You're mistaken. The operating system largely prevents cross-process memory access. Of course, CPU vulnerabilities can circumvent these protections, but even then your micro services can run on distinct machines while monoliths can't.

> The only way this would be helpful is if your whole goal is to make something (breaking the contract) as hard to do as possible

Yeah, that's the idea. "defense in depth".

> And in that case, I really have to ask, who are your teammates that you trust them so little as to literally enforce separation this way? No healthy organization should have to resort to this kind of civil war.

(1) not all attackers are internal

(2) some attackers are internal and many very profitable organizations do restrict employee access to secrets (and in many cases this is required by compliance).

> The operating system largely prevents cross-process memory access.

As do programming languages. Yes, a few languages like C allow you to do anything that's physically possible, but most popular languages including Python and JavaScript make leaking function-internal memory to the outside world either very inconvenient or impossible.

As for memory being shared among processes, it's not only not impossible but quite common in performance-sensitive applications. https://man7.org/linux/man-pages/man7/shm_overview.7.html

> many very profitable organizations do restrict employee access to secrets

For one, code is not secret. Secondly, when was this discussion scoped to profitable organizations? A very, very large chunk of HN readers work in startups.

> in many cases this is required by compliance

This argument weakens the entire stance, because it shifts the goalpost from "this thing is good" to "this thing is legally required." Let's stay focused. There are so many implicit assumptions you're taking as granted, I'm starting to doubt this is even an argument in good faith.

> Let's stay focused. There are so many implicit assumptions you're taking as granted, I'm starting to doubt this is even an argument in good faith.

I share your doubts that this is a good faith argument, in particular, you keep responding to arguments that I patently didn't make:

> For one, code is not secret.

I didn't claim code was secret, I claimed that we should secure secrets and prevent attackers from executing routines that they shouldn't have permissions to execute.

> Secondly, when was this discussion scoped to profitable organizations?

I didn't scope the conversation to profitable organizations, I mentioned that profitable organizations often secure their applications. I'm giving you an example and you bizarrely think I'm limiting the conversation only to that example. You do the same thing here as well (and suggest that I'm the one who isn't focused):

> This argument weakens the entire stance, because it shifts the goalpost from "this thing is good" to "this thing is legally required."
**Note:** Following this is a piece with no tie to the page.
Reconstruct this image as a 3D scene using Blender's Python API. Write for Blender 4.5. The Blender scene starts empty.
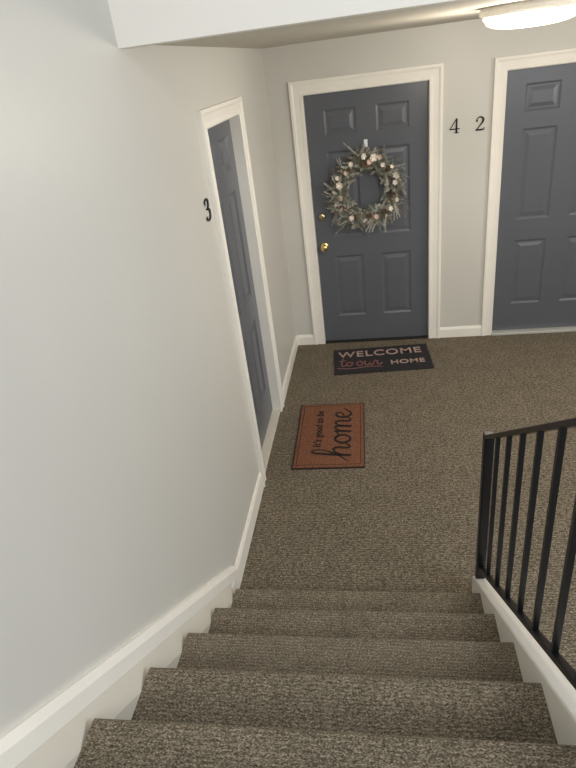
import bpy, bmesh, math, random
from mathutils import Vector, Matrix
random.seed(7)
SC = bpy.context.scene
try:
    SC.view_settings.view_transform = 'Standard'
except Exception: pass

# ------------------------------------------------------------ helpers
def s2l(c):
    return tuple(((v/255)/12.92 if v/255 <= 0.04045 else ((v/255+0.055)/1.055)**2.4) for v in c)
def rgba(c): return (*s2l(c), 1)

def mat(name, col, rough=0.6, metal=0.0, var=0.0, vscale=4.0, bump=0.0, bscale=200.0, emit=None, estr=0, spec=0.5, alpha=None):
    m = bpy.data.materials.new(name); m.use_nodes = True
    nt = m.node_tree; b = nt.nodes['Principled BSDF']
    b.inputs['Base Color'].default_value = rgba(col)
    b.inputs['Roughness'].default_value = rough
    b.inputs['Metallic'].default_value = metal
    b.inputs['Specular IOR Level'].default_value = spec
    tc = nt.nodes.new('ShaderNodeTexCoord')
    if var > 0:
        n = nt.nodes.new('ShaderNodeTexNoise'); n.inputs['Scale'].default_value = vscale; n.inputs['Detail'].default_value = 4
        nt.links.new(tc.outputs['Object'], n.inputs['Vector'])
        r = nt.nodes.new('ShaderNodeValToRGB')
        l = s2l(col)
        r.color_ramp.elements[0].position = .3; r.color_ramp.elements[1].position = .7
        r.color_ramp.elements[0].color = (*[v*(1-var) for v in l], 1)
        r.color_ramp.elements[1].color = (*[min(1, v*(1+var)) for v in l], 1)
        nt.links.new(n.outputs['Fac'], r.inputs['Fac']); nt.links.new(r.outputs['Color'], b.inputs['Base Color'])
    if bump > 0:
        n2 = nt.nodes.new('ShaderNodeTexNoise'); n2.inputs['Scale'].default_value = bscale; n2.inputs['Detail'].default_value = 3
        nt.links.new(tc.outputs['Object'], n2.inputs['Vector'])
        bp = nt.nodes.new('ShaderNodeBump'); bp.inputs['Strength'].default_value = bump; bp.inputs['Distance'].default_value = 0.002
        nt.links.new(n2.outputs['Fac'], bp.inputs['Height']); nt.links.new(bp.outputs['Normal'], b.inputs['Normal'])
    if emit:
        b.inputs['Emission Color'].default_value = rgba(emit); b.inputs['Emission Strength'].default_value = estr
    return m

def carpet_mat(name, fine, mid, midlo, riblo, ribhi, rib):
    m = bpy.data.materials.new(name); m.use_nodes = True
    nt = m.node_tree; b = nt.nodes['Principled BSDF']; b.inputs['Roughness'].default_value = .95
    b.inputs['Specular IOR Level'].default_value = .1
    L = nt.links.new
    tc = nt.nodes.new('ShaderNodeTexCoord'); mp = nt.nodes.new('ShaderNodeMapping')
    mp.inputs['Scale'].default_value = (0.6, 1.0, 1.0)
    L(tc.outputs['Object'], mp.inputs['Vector'])
    n = nt.nodes.new('ShaderNodeTexNoise'); n.inputs['Scale'].default_value = fine; n.inputs['Detail'].default_value = 1; n.inputs['Roughness'].default_value = .5
    L(mp.outputs['Vector'], n.inputs['Vector'])
    r = nt.nodes.new('ShaderNodeValToRGB'); cr = r.color_ramp
    cr.elements[0].position = .32; cr.elements[0].color = rgba((90, 81, 70))
    cr.elements[1].position = .70; cr.elements[1].color = rgba((180, 168, 148))
    e = cr.elements.new(.45); e.color = rgba((122, 112, 97))
    e = cr.elements.new(.56); e.color = rgba((146, 135, 118))
    L(n.outputs['Fac'], r.inputs['Fac'])
    def mixmul(src, fac):
        mx = nt.nodes.new('ShaderNodeMix'); mx.data_type = 'RGBA'; mx.blend_type = 'MULTIPLY'; mx.inputs[0].default_value = 1
        L(src, mx.inputs[6]); L(fac, mx.inputs[7]); return mx.outputs[2]
    def mul(src, scale, det, lo, hi=1.0, ms=None, p0=.32, p1=.68):
        nl = nt.nodes.new('ShaderNodeTexNoise'); nl.inputs['Scale'].default_value = scale; nl.inputs['Detail'].default_value = det; nl.inputs['Roughness'].default_value = .6
        L((mp if ms else tc).outputs['Vector' if ms else 'Object'], nl.inputs['Vector'])
        r2 = nt.nodes.new('ShaderNodeValToRGB')
        r2.color_ramp.elements[0].position = p0; r2.color_ramp.elements[0].color = (lo, lo, lo*.99, 1)
        r2.color_ramp.elements[1].position = p1; r2.color_ramp.elements[1].color = (hi, hi, hi, 1)
        L(nl.outputs['Fac'], r2.inputs['Fac'])
        return mixmul(src, r2.outputs['Color'])
    c = mul(r.outputs['Color'], mid, 2, midlo, 1.06, True, .38, .60)
    c = mul(c, 9, 7, .80)
    # loop rows running across the flight
    sp = nt.nodes.new('ShaderNodeSeparateXYZ'); L(tc.outputs['Object'], sp.inputs[0])
    ad = nt.nodes.new('ShaderNodeMath'); ad.operation = 'SUBTRACT'; L(sp.outputs['Y'], ad.inputs[0]); L(sp.outputs['Z'], ad.inputs[1])
    wn = nt.nodes.new('ShaderNodeTexNoise'); wn.inputs['Scale'].default_value = 45; wn.inputs['Detail'].default_value = 2; L(tc.outputs['Object'], wn.inputs['Vector'])
    m1 = nt.nodes.new('ShaderNodeMath'); m1.operation = 'MULTIPLY_ADD'; m1.inputs[1].default_value = 2*math.pi/rib
    L(ad.outputs[0], m1.inputs[0])
    m2 = nt.nodes.new('ShaderNodeMath'); m2.operation = 'MULTIPLY'; m2.inputs[1].default_value = 9; L(wn.outputs['Fac'], m2.inputs[0]); L(m2.outputs[0], m1.inputs[2])
    sn = nt.nodes.new('ShaderNodeMath'); sn.operation = 'SINE'; L(m1.outputs[0], sn.inputs[0])
    mr = nt.nodes.new('ShaderNodeMapRange'); mr.inputs['From Min'].default_value = -1; mr.inputs['From Max'].default_value = 1
    mr.inputs['To Min'].default_value = riblo; mr.inputs['To Max'].default_value = ribhi; L(sn.outputs[0], mr.inputs['Value'])
    c = mixmul(c, mr.outputs[0])
    L(c, b.inputs['Base Color'])
    bp = nt.nodes.new('ShaderNodeBump'); bp.inputs['Strength'].default_value = .3; bp.inputs['Distance'].default_value = .002
    L(sn.outputs[0], bp.inputs['Height']); L(bp.outputs['Normal'], b.inputs['Normal'])
    return m

M_WALL = mat('wall_paint', (208, 206, 199), .42, var=.02, vscale=1.5, bump=.12, bscale=90)
M_CEIL = mat('ceiling_paint', (206, 201, 189), .8, var=.03, bump=.3, bscale=60)
M_WHITE = mat('white_trim_paint', (244, 240, 231), .4, var=.02, vscale=6)
M_SKIRT = mat('cream_skirt_paint', (210, 205, 193), .5, var=.02, vscale=6)
M_HEAD = mat('white_header_paint', (245, 242, 235), .6, var=.02, vscale=2)
M_DOOR = mat('slate_door_paint', (95, 98, 105), .30, var=.03, vscale=3, bump=.05, bscale=120)
M_CARPET = carpet_mat('tweed_carpet', 330, 150, .72, .76, 1.06, .0115)
M_CARPETF = carpet_mat('tweed_carpet_landing', 200, 80, .54, .72, 1.10, .015)
M_BLACK = mat('black_rail_paint', (20, 21, 25), .35, var=.05)
M_NUM = mat('dark_bronze', (38, 34, 32), .4, metal=.6)
M_BRASS = mat('polished_brass', (232, 210, 150), .25, metal=1.0)
M_STEEL = mat('aged_brass', (196, 180, 140), .3, metal=1.0)
M_COIR = mat('rust_coir', (118, 76, 53), .95, var=.5, vscale=95, bump=1, bscale=220)
M_COIREDGE = mat('dark_rubber_edge', (54, 36, 28), .8)
M_MATB = mat('charcoal_mat', (36, 35, 38), .95, var=.25, vscale=260, bump=.8, bscale=320)
M_ROSE = mat('rose_beige_print', (172, 146, 138), .9, var=.12, vscale=200)
M_ROSE2 = mat('dusty_red_print', (128, 84, 82), .9, var=.12, vscale=200)
M_INK = mat('black_print', (30, 23, 20), .9, var=.1, vscale=200)
M_DARK = mat('dark_gap', (28, 27, 27), .8)
M_SILL = mat('sill_metal', (205, 205, 200), .4, metal=.3)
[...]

Again, I give "in some cases security is even required" and you take it as "we're no longer talking about other reasons for which security is beneficial".

Honestly, the "monolith vs microservice" question is interesting, but it's not interesting to debate someone who is bent on responding to arguments I clearly didn't make. :) Whether you're being obtuse on purpose or by accident, this conversation has become dull, and I'm ducking out of it.
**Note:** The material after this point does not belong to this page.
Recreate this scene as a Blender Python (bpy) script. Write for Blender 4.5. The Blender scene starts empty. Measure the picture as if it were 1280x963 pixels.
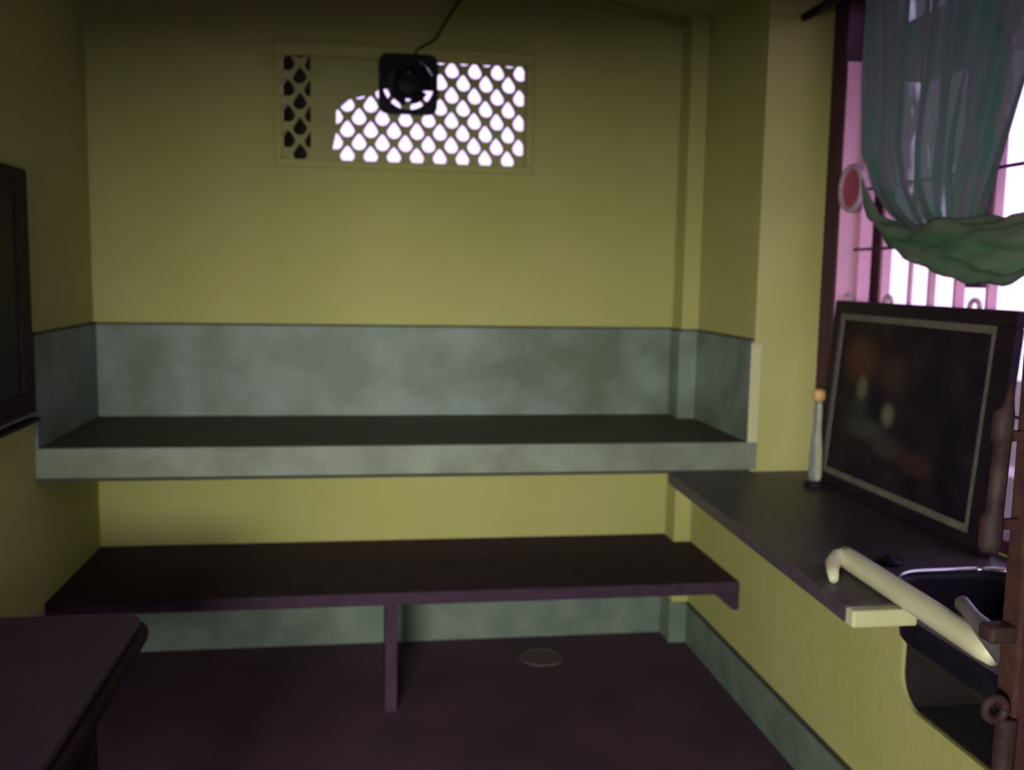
import bpy, bmesh, math, random
from mathutils import Vector, Matrix, noise
random.seed(4)
PI = math.pi
scene = bpy.context.scene
COL = scene.collection

# ------------------------------------------------------------------ camera
cam_d = bpy.data.cameras.new('camera')
cam = bpy.data.objects.new('camera', cam_d); COL.objects.link(cam)
cam_d.sensor_fit = 'HORIZONTAL'; cam_d.sensor_width = 36.0
cam_d.lens = 1204.3 / 1280 * 36.0
cam_d.clip_start = 0.05; cam_d.clip_end = 200
F = Vector((0.14888078, 0.9823293, -0.11341804))
Rt = Vector((0.98885505, -0.14784576, 0.01753068))
Up = Vector((-0.000452520168, 0.114763984, 0.993392683))
M = Matrix((Rt, Up, -F)).transposed().to_4x4()
M.translation = Vector((1.1364, -4.2633, 1.6691))
cam.matrix_world = M
scene.camera = cam
cam_d.dof.use_dof = True
cam_d.dof.focus_distance = 1.6
cam_d.dof.aperture_fstop = 3.4

# ------------------------------------------------------------------ world, lights, exposure
w = bpy.data.worlds.new('overcast_sky'); scene.world = w; w.use_nodes = True
w.node_tree.nodes['Background'].inputs['Color'].default_value = (0.95, 0.74, 1.22, 1)
w.node_tree.nodes['Background'].inputs['Strength'].default_value = 1.4
def area(name, loc, target, sx, sy, power, color):
    l = bpy.data.lights.new(name, 'AREA'); l.shape = 'RECTANGLE'; l.size = sx; l.size_y = sy
    l.energy = power; l.color = color
    o = bpy.data.objects.new(name, l); COL.objects.link(o); o.location = loc
    o.rotation_euler = (Vector(target) - Vector(loc)).to_track_quat('-Z', 'Y').to_euler()
    return o
# area lamp added outside the unseen doorway, for daylight from behind the viewer
area('added_rear_daylight', (-0.9, -7.6, 1.72), (0.7, -4.6, 1.45), 3.9, 1.05, 920, (1.0, 0.99, 0.90))
scene.view_settings.view_transform = 'Standard'
scene.view_settings.look = 'None'
scene.view_settings.exposure = 0.0
scene.view_settings.gamma = 1.0
scene.view_settings.use_curve_mapping = False
scene.cycles.max_bounces = 8
scene.cycles.diffuse_bounces = 1
scene.cycles.use_denoising = True
scene.cycles.sample_clamp_indirect = 4

# ------------------------------------------------------------------ materials
def mat(name, base, rough=0.7, second=None, scale=6.0, detail=4.0, lo=0.35, hi=0.65, bump=0.0, bscale=60.0, metal=0.0, stretch=None, spec=0.5):
    m = bpy.data.materials.new(name); m.use_nodes = True
    nt = m.node_tree; N = nt.nodes; L = nt.links; b = N['Principled BSDF']
    b.inputs['Base Color'].default_value = (*base, 1); b.inputs['Roughness'].default_value = rough
    b.inputs['Metallic'].default_value = metal; b.inputs['Specular IOR Level'].default_value = spec
    tc = N.new('ShaderNodeTexCoord'); mp = N.new('ShaderNodeMapping')
    L.new(tc.outputs['Object'], mp.inputs['Vector'])
    if stretch: mp.inputs['Scale'].default_value = stretch
    if second:
        n = N.new('ShaderNodeTexNoise'); n.inputs['Scale'].default_value = scale; n.inputs['Detail'].default_value = detail
        r = N.new('ShaderNodeValToRGB'); r.color_ramp.elements[0].position = lo; r.color_ramp.elements[1].position = hi
        r.color_ramp.elements[0].color = (*base, 1); r.color_ramp.elements[1].color = (*second, 1)
        L.new(mp.outputs[0], n.inputs['Vector']); L.new(n.outputs['Fac'], r.inputs[0]); L.new(r.outputs[0], b.inputs['Base Color'])
    if bump:
        n2 = N.new('ShaderNodeTexNoise'); n2.inputs['Scale'].default_value = bscale; n2.inputs['Detail'].default_value = 5
        bp = N.new('ShaderNodeBump'); bp.inputs['Strength'].default_value = bump; bp.inputs['Distance'].default_value = 0.01
        L.new(mp.outputs[0], n2.inputs['Vector']); L.new(n2.outputs['Fac'], bp.inputs['Height']); L.new(bp.outputs[0], b.inputs['Normal'])
    return m
M_wall = mat('yellow_green_distemper', (0.49, 0.49, 0.16), 0.85, (0.54, 0.52, 0.20), 2.2, 5, bump=0.25, bscale=25, spec=0.2)
M_ceil = mat('ceiling_distemper', (0.42, 0.42, 0.20), 0.9, (0.47, 0.46, 0.23), 2.5, bump=0.25, bscale=25, spec=0.2)
M_marble = mat('grey_green_marble', (0.165, 0.195, 0.13), 0.5, (0.27, 0.315, 0.235), 5, 9, 0.35, 0.68, bump=0.05)
M_tile = mat('blue_grey_tile', (0.135, 0.175, 0.12), 0.5, (0.25, 0.315, 0.275), 3.5, 10, 0.38, 0.66, bump=0.05)
M_grout = mat('dark_grout', (0.06, 0.065, 0.05), 0.9, (0.08, 0.08, 0.06), 40)
M_shelftop = mat('brown_shelf_stone', (0.075, 0.062, 0.045), 0.6, (0.10, 0.085, 0.06), 14, 6, bump=0.05, spec=0.25)
M_dark = mat('polished_dark_stone', (0.050, 0.026, 0.048), 0.75, (0.066, 0.036, 0.062), 24, 6, bump=0.04, spec=0.15)
M_counter = mat('grey_black_granite', (0.072, 0.054, 0.070), 0.42, (0.105, 0.082, 0.102), 60, 6, 0.4, 0.7, bump=0.03, spec=0.25)
M_floor = mat('red_brown_cement', (0.085, 0.048, 0.082), 0.75, (0.125, 0.064, 0.095), 2.5, 6, bump=0.12, bscale=18, spec=0.2)
M_skirt = mat('grey_skirting_tile', (0.135, 0.185, 0.14), 0.5, (0.20, 0.255, 0.20), 8, 7, bump=0.05)
M_conc = mat('lattice_plaster', (0.43, 0.43, 0.16), 0.85, (0.48, 0.47, 0.20), 10, bump=0.3)
M_black = mat('black_plastic', (0.010, 0.009, 0.016), 0.5, (0.016, 0.014, 0.024), 20, spec=0.2)
M_cable = mat('black_cable', (0.015, 0.014, 0.014), 0.6, (0.02, 0.02, 0.02), 20)
M_maroon = mat('maroon_wood_paint', (0.055, 0.010, 0.034), 0.65, (0.085, 0.018, 0.048), 8, stretch=(6, 6, 1), bump=0.1)
M_pink = mat('pink_enamel', (0.88, 0.40, 0.62), 0.45, (0.92, 0.47, 0.68), 6)
M_palepink = mat('pale_pink_enamel', (0.6, 0.40, 0.50), 0.5, (0.66, 0.46, 0.55), 6)
M_red = mat('deep_pink_paint', (0.50, 0.08, 0.17), 0.5, (0.58, 0.12, 0.22), 6)
M_cream = mat('cream_plastic', (0.70, 0.67, 0.42), 0.42, (0.76, 0.73, 0.49), 5)
M_creamp = mat('cream_gloss_paint', (0.60, 0.60, 0.32), 0.55, (0.66, 0.65, 0.37), 8)
M_rust = mat('rusty_iron', (0.045, 0.013, 0.012), 0.8, (0.085, 0.030, 0.022), 22, 7, 0.35, 0.7, bump=0.35, bscale=60, metal=0.15)
M_rustd = mat('dull_brown_iron', (0.034, 0.016, 0.020), 0.7, (0.065, 0.032, 0.030), 18, 6, bump=0.25, metal=0.3)
M_steel = mat('brushed_steel', (0.55, 0.55, 0.58), 0.25, (0.65, 0.65, 0.68), 20, metal=0.95)
M_greymetal = mat('grey_galvanised_steel', (0.17, 0.15, 0.18), 0.5, (0.24, 0.21, 0.24), 20, metal=0.4, bump=0.1)
M_wood = mat('dark_varnished_wood', (0.020, 0.011, 0.015), 0.5, (0.036, 0.020, 0.024), 5, 8, stretch=(8, 1, 8), bump=0.05, spec=0.05)
M_table = mat('worn_dark_table_top', (0.070, 0.040, 0.068), 0.6, (0.10, 0.055, 0.085), 6, 7, bump=0.06, spec=0.2)
M_frame = mat('black_picture_frame', (0.012, 0.006, 0.014), 0.5, (0.018, 0.009, 0.018), 12, spec=0.15)
M_mount = mat('beige_inner_border', (0.125, 0.105, 0.085), 0.8, (0.17, 0.145, 0.115), 30)
M_orange = mat('orange_cap_plastic', (0.75, 0.42, 0.14), 0.4, (0.82, 0.50, 0.2), 10)
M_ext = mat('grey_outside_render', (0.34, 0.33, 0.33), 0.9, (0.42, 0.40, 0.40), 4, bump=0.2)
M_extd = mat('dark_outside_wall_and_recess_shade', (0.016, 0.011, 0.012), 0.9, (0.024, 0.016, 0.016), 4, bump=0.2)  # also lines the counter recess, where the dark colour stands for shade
M_ground = mat('yard_earth', (0.10, 0.085, 0.07), 0.95, (0.14, 0.12, 0.10), 3, bump=0.3)
M_drain = mat('worn_drain_metal', (0.12, 0.09, 0.10), 0.7, (0.16, 0.12, 0.12), 30, metal=0.1, spec=0.2)

def glass_mat():
    m = bpy.data.materials.new('clear_bottle_glass'); m.use_nodes = True
    b = m.node_tree.nodes['Principled BSDF']
    b.inputs['Base Color'].default_value = (0.82, 0.86, 0.80, 1); b.inputs['Roughness'].default_value = 0.08
    b.inputs['Transmission Weight'].default_value = 0.75; b.inputs['IOR'].default_value = 1.4
    n = m.node_tree.nodes.new('ShaderNodeTexNoise'); n.inputs['Scale'].default_value = 20
    r = m.node_tree.nodes.new('ShaderNodeMapRange'); r.inputs['To Min'].default_value = 0.05; r.inputs['To Max'].default_value = 0.2
    m.node_tree.links.new(n.outputs['Fac'], r.inputs['Value']); m.node_tree.links.new(r.outputs[0], b.inputs['Roughness'])
    return m
M_glass = glass_mat()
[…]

> I claimed that we should secure secrets and prevent attackers from executing routines that they shouldn't have permissions to execute.

While this is obviously a noble goal, you mentioned restricting employee access to secrets in relation to restricting (employee) access to code as well. To me, this is throwing the baby out with the bathwater. We can obviously make things harder for attackers by making things harder for everyone, but to carry it out even farther, we may as well make the code fully immutable since then an attacker wouldn’t be able to do anything to it then. If you disagree with this, then surely you must agree that there’s a balance to be found and it depends on the needs of the organization?

> I mentioned that profitable organizations often secure their applications

Well, I never made the argument against securing applications, but assuming you meant that they use microservices, that’s great, although unfortunately it doesn’t mean anything about the overall appropriateness of microservices. Profitable companies are known for moving so slowly they are unable to adapt to anything even when it means their existence is at stake, and also for blindly following the path laid out for them by laws, shareholders, stakeholders, etc. almost as an automaton without brains. So this supporting point isn’t hugely convincing.

If your point is that in a very specific set of cases, microservices are appropriate, then we are in agreement. However this wasn’t the tone generated by the comments I was replying to.